Sources say Vallier and Dowling sparred over alleged inconsistencies in the operations manager's handling of the security unit.

Guards have accused Dowling for years of favoritism and even racial discrimination in shift assignments, on-the-job treatment and overtime pay, but Dowling has denied the charges and a University-sanctioned investigation last year found them groundless.

Vallier, however, challenged Dowling's management, and even nixed the operations manager's plans to promote three guards to new supervisor positions.

Department sources say hiring new supervisors from among the guards in a deeply divided unit would have created even more turmoil.

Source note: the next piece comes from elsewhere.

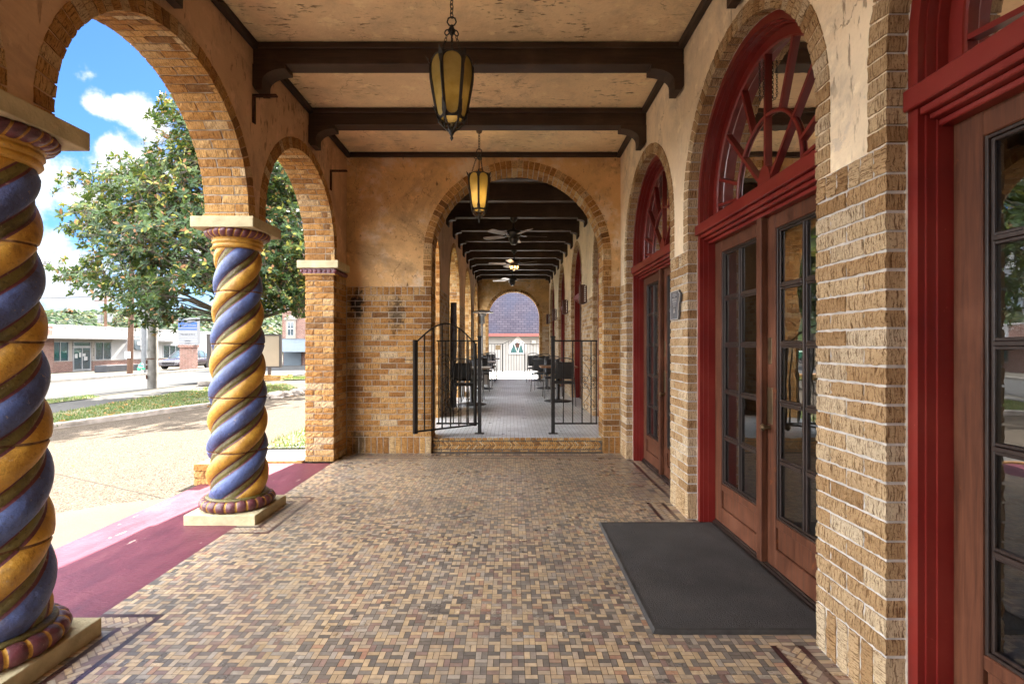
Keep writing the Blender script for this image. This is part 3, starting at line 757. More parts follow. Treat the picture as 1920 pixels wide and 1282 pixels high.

Vallier says that such a move, in a guard service that has lost money in recent years, doesn't make economic sense.

"We're running a large deficit," he says, "and I couldn't imagine adding on to that deficit."

After Vallier reportedly reprimanded him earlier this summer, several sources said Dowling, who is in his 60s, decided he no longer wanted the job. When his disability benefits were approved, Dowling emptied his office, taking even a treasured fish ornament. He is not expected to return.

Repeated efforts to reach Dowling last week were unsuccessful.

Corporate Sensibility

Vallier, equal parts meticulous and affable, says he's trying to create a "corporate" sensibility for the department. He formed his sense of what is properly corporate and professional during stints in the employee relations department at Shell Oil and as the vice president for human resources for a large health care provider.